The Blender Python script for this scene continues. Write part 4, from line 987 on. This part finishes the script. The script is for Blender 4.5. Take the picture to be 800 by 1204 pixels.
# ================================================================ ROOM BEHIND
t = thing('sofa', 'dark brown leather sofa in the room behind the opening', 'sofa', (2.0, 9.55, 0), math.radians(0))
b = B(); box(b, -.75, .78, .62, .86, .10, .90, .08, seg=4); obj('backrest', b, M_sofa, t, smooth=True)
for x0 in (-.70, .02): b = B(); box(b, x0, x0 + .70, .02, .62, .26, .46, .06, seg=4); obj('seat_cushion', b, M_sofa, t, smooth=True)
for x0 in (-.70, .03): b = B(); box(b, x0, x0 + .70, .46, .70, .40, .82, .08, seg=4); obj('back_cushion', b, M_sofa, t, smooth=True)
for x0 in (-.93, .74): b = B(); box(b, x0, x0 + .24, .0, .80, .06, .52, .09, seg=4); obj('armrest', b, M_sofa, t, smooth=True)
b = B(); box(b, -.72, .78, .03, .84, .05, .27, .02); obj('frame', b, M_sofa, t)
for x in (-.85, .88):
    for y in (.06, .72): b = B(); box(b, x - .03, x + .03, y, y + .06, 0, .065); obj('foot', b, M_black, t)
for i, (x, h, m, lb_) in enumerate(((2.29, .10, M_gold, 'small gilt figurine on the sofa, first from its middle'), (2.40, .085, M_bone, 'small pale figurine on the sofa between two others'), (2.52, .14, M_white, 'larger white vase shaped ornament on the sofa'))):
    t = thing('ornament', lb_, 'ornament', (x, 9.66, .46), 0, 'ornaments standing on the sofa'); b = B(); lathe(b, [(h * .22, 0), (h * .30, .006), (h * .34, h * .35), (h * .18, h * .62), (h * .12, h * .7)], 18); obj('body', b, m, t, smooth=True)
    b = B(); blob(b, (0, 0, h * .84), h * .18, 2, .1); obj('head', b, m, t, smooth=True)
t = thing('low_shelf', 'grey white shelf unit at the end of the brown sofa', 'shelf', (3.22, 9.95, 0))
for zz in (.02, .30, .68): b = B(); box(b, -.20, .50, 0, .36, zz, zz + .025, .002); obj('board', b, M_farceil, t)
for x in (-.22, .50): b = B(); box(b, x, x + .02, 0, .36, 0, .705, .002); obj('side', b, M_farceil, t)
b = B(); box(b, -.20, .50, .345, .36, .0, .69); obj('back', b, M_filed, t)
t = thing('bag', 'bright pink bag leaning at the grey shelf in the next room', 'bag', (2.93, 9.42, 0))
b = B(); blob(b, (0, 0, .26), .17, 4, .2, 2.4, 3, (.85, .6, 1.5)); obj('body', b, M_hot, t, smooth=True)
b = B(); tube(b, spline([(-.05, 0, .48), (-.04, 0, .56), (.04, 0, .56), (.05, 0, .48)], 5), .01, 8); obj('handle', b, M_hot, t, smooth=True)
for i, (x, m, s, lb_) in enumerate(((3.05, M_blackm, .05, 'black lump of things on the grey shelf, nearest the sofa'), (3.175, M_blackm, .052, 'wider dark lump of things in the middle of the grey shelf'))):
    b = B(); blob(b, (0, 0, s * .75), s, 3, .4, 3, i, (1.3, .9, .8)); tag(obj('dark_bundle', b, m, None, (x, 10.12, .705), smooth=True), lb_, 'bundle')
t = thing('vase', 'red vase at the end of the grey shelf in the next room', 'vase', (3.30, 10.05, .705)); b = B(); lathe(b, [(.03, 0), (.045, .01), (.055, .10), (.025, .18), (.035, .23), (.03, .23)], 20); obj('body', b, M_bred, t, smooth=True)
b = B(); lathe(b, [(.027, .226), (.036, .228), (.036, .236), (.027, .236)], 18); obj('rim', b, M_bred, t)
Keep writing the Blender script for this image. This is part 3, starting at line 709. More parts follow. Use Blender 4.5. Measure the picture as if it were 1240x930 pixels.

# # # # # # #

*Directions*. Output the complete data exactly as written.

*Full output*.
The Blender Python script for this scene continues. Write part 4, from line 987 on. This part finishes the script. The script is for Blender 4.5. Take the picture to be 800 by 1204 pixels.
# ================================================================ ROOM BEHIND
t = thing('sofa', 'dark brown leather sofa in the room behind the opening', 'sofa', (2.0, 9.55, 0), math.radians(0))
b = B(); box(b, -.75, .78, .62, .86, .10, .90, .08, seg=4); obj('backrest', b, M_sofa, t, smooth=True)
for x0 in (-.70, .02): b = B(); box(b, x0, x0 + .70, .02, .62, .26, .46, .06, seg=4); obj('seat_cushion', b, M_sofa, t, smooth=True)
for x0 in (-.70, .03): b = B(); box(b, x0, x0 + .70, .46, .70, .40, .82, .08, seg=4); obj('back_cushion', b, M_sofa, t, smooth=True)
for x0 in (-.93, .74): b = B(); box(b, x0, x0 + .24, .0, .80, .06, .52, .09, seg=4); obj('armrest', b, M_sofa, t, smooth=True)
b = B(); box(b, -.72, .78, .03, .84, .05, .27, .02); obj('frame', b, M_sofa, t)
for x in (-.85, .88):
    for y in (.06, .72): b = B(); box(b, x - .03, x + .03, y, y + .06, 0, .065); obj('foot', b, M_black, t)
for i, (x, h, m, lb_) in enumerate(((2.29, .10, M_gold, 'small gilt figurine on the sofa, first from its middle'), (2.40, .085, M_bone, 'small pale figurine on the sofa between two others'), (2.52, .14, M_white, 'larger white vase shaped ornament on the sofa'))):
    t = thing('ornament', lb_, 'ornament', (x, 9.66, .46), 0, 'ornaments standing on the sofa'); b = B(); lathe(b, [(h * .22, 0), (h * .30, .006), (h * .34, h * .35), (h * .18, h * .62), (h * .12, h * .7)], 18); obj('body', b, m, t, smooth=True)
    b = B(); blob(b, (0, 0, h * .84), h * .18, 2, .1); obj('head', b, m, t, smooth=True)
t = thing('low_shelf', 'grey white shelf unit at the end of the brown sofa', 'shelf', (3.22, 9.95, 0))
for zz in (.02, .30, .68): b = B(); box(b, -.20, .50, 0, .36, zz, zz + .025, .002); obj('board', b, M_farceil, t)
for x in (-.22, .50): b = B(); box(b, x, x + .02, 0, .36, 0, .705, .002); obj('side', b, M_farceil, t)
b = B(); box(b, -.20, .50, .345, .36, .0, .69); obj('back', b, M_filed, t)
t = thing('bag', 'bright pink bag leaning at the grey shelf in the next room', 'bag', (2.93, 9.42, 0))
b = B(); blob(b, (0, 0, .26), .17, 4, .2, 2.4, 3, (.85, .6, 1.5)); obj('body', b, M_hot, t, smooth=True)
b = B(); tube(b, spline([(-.05, 0, .48), (-.04, 0, .56), (.04, 0, .56), (.05, 0, .48)], 5), .01, 8); obj('handle', b, M_hot, t, smooth=True)
for i, (x, m, s, lb_) in enumerate(((3.05, M_blackm, .05, 'black lump of things on the grey shelf, nearest the sofa'), (3.175, M_blackm, .052, 'wider dark lump of things in the middle of the grey shelf'))):
    b = B(); blob(b, (0, 0, s * .75), s, 3, .4, 3, i, (1.3, .9, .8)); tag(obj('dark_bundle', b, m, None, (x, 10.12, .705), smooth=True), lb_, 'bundle')
t = thing('vase', 'red vase at the end of the grey shelf in the next room', 'vase', (3.30, 10.05, .705)); b = B(); lathe(b, [(.03, 0), (.045, .01), (.055, .10), (.025, .18), (.035, .23), (.03, .23)], 20); obj('body', b, M_bred, t, smooth=True)
b = B(); lathe(b, [(.027, .226), (.036, .228), (.036, .236), (.027, .236)], 18); obj('rim', b, M_bred, t)
Keep writing the Blender script for this image. This is part 3, starting at line 709. More parts follow. Use Blender 4.5. Measure the picture as if it were 1240x930 pixels.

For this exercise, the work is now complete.